I know there are real reasons for slow Python startup time, with every new import having to examine swaths of filesystem paths to resolve itself, but it really is a noticeable breath of fresh air working with tools implemented in Go or Rust that have sub-ms startup.
You don't have to import everything just to print the help. I try to avoid top-level imports until after the CLI arguments have been parsed, so the only import until then is `argparse` or `click`. This way, startup appears to be instant even in Python.
Example:
if __name__ == "__main__":
from myapp.cli import parse_args
args = parse_args()
# The program will exit here if `-h` is given
# Now do the heavy imports
from myapp.lib import run_app
run_app(args)
Another pattern, though, is that a top level tool uses pkg_resources and entry_points to move its core functionality out to verb plugins— in that case the help is actually the worst case scenario because not only do we have to scan the filesystem looking for what plugins are available, they all have to be imported in order to ask each for its help strings.
An extreme version of this is the colcon build tool for ROS 2 workspaces:
The Python startup latency thing makes sense, but I really don't understand why it would take `pyenv` a long time to print each line of its "usage" output (the one that appears when invoking it with `--help`) once it's already clearly in the code branch that does only that.
It feels like like it's doing heavy work between each line printed!

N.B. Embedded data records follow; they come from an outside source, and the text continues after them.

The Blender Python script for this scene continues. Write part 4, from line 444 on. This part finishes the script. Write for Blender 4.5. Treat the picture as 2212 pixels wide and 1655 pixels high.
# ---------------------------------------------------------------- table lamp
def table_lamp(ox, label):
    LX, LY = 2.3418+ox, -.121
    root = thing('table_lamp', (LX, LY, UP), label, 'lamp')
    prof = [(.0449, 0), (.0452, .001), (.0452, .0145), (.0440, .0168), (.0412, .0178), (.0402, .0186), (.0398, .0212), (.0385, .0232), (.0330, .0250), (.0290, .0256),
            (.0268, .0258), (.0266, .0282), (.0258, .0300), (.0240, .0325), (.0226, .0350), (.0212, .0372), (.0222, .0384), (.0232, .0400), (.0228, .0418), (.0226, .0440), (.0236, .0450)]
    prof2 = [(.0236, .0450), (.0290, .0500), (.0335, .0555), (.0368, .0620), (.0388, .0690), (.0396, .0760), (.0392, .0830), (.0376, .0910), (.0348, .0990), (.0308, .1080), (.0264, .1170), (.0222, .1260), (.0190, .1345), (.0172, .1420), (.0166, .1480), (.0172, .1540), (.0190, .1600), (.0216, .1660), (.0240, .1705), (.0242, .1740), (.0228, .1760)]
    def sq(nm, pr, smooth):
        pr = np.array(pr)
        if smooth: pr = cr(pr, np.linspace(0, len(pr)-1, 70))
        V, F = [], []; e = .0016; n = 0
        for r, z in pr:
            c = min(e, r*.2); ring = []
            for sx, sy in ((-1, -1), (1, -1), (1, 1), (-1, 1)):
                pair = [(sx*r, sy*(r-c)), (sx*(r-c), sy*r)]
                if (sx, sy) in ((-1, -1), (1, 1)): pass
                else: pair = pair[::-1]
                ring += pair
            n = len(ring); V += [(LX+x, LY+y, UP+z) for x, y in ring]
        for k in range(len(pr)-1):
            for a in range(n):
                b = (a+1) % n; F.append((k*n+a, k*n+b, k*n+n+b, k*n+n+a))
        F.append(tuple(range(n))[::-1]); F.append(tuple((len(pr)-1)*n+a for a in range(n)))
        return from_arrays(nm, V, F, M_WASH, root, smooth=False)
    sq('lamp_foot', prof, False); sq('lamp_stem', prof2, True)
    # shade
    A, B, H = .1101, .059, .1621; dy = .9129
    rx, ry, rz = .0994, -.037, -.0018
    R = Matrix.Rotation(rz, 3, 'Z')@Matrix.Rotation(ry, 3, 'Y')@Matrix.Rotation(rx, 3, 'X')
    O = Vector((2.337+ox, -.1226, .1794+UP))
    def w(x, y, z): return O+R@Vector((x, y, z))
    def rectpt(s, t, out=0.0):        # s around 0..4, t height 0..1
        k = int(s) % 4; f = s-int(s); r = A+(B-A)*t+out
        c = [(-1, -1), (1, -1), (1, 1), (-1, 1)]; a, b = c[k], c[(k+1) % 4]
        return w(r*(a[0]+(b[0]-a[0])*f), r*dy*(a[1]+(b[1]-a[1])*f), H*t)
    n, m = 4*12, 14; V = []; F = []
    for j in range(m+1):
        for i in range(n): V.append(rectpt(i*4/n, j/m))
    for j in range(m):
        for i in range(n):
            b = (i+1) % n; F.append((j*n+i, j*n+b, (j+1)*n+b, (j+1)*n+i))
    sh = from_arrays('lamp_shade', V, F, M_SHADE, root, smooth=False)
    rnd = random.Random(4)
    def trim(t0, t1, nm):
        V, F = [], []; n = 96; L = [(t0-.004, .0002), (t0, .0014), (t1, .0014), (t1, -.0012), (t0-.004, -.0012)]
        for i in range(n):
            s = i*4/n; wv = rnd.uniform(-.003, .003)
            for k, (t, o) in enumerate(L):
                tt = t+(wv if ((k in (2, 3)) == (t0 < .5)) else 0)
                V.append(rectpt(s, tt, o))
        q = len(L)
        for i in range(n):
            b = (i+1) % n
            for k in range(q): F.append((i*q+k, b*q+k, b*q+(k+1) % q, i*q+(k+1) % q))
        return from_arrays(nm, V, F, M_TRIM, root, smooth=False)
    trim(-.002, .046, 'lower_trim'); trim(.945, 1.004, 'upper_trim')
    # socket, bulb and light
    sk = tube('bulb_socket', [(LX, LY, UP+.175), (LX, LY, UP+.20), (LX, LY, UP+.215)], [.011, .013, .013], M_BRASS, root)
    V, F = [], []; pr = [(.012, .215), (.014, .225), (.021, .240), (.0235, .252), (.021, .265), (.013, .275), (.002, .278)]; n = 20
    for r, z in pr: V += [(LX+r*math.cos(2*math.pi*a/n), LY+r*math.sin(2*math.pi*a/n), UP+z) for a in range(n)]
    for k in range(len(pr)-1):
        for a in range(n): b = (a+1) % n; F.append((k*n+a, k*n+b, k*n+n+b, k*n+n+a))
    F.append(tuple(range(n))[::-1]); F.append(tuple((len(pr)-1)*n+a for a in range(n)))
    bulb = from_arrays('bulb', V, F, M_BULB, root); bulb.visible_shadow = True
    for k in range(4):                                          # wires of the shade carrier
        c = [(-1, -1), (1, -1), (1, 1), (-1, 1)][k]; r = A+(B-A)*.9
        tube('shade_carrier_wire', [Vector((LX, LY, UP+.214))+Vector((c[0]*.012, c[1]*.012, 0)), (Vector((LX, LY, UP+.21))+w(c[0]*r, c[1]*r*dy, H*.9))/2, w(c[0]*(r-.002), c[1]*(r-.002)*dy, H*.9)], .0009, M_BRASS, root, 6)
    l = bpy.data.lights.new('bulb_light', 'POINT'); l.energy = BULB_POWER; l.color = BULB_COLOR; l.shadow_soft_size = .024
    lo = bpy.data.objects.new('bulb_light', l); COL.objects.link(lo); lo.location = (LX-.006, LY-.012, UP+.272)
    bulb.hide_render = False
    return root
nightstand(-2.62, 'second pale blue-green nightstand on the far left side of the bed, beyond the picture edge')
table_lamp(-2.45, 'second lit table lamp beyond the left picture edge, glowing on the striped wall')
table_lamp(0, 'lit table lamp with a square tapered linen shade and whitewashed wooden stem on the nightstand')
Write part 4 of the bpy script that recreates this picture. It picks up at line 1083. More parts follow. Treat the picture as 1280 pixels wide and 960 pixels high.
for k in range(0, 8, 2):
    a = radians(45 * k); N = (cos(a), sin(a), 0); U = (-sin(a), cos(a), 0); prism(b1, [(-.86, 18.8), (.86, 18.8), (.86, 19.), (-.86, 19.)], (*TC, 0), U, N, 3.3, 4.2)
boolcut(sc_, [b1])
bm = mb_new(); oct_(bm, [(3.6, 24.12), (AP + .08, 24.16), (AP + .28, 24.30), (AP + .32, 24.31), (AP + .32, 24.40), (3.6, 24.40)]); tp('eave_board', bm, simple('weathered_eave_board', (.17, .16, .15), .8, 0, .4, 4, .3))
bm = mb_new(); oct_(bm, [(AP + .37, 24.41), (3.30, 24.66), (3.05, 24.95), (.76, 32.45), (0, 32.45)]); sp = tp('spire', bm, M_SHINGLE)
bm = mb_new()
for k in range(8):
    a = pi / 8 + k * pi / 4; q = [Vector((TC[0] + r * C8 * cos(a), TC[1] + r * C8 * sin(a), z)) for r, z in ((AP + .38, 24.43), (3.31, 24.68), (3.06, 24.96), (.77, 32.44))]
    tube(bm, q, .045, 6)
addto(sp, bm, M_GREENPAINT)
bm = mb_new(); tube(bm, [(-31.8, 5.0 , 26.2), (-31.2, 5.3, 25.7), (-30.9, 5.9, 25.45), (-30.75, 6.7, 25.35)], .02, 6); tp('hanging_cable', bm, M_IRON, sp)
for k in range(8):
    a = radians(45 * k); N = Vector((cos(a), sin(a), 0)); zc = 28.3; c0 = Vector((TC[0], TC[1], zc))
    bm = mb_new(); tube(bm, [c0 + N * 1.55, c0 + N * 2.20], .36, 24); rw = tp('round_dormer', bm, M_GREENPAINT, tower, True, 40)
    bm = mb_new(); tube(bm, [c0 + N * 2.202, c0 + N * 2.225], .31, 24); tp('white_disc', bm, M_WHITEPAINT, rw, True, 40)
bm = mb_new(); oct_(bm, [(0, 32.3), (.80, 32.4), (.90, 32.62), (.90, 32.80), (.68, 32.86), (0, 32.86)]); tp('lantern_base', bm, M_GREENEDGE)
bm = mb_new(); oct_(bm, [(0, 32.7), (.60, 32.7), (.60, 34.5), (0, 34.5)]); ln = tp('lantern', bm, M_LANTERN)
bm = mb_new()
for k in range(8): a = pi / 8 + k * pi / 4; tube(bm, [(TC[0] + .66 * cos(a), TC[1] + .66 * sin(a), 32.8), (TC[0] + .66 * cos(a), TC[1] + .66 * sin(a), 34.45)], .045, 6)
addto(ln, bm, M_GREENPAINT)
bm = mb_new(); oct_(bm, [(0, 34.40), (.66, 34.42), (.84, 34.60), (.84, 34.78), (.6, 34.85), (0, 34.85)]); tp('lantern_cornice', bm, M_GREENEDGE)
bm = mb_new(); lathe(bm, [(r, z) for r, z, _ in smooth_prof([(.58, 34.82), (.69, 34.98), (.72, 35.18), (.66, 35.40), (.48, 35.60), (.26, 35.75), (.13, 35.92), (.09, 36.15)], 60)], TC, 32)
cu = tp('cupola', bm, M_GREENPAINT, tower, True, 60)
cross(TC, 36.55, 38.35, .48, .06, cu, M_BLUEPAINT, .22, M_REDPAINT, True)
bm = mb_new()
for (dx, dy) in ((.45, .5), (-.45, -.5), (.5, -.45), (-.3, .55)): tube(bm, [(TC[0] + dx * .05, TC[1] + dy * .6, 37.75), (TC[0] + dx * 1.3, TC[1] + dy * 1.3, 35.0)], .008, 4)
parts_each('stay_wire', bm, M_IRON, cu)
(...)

I don't know any other cli tool doing that either.
The "slowness" and the utter insanity of trying to make a "works on my computer" Python program work on another computer pushed me to just rewrite all my Python stuff in Go.
About 95% of my Python utilities are now Go binaries cross-compiled to whatever env they're running in. The few remaining ones use (API) libraries that aren't available for Go or aren't mature enough for me to trust them yet.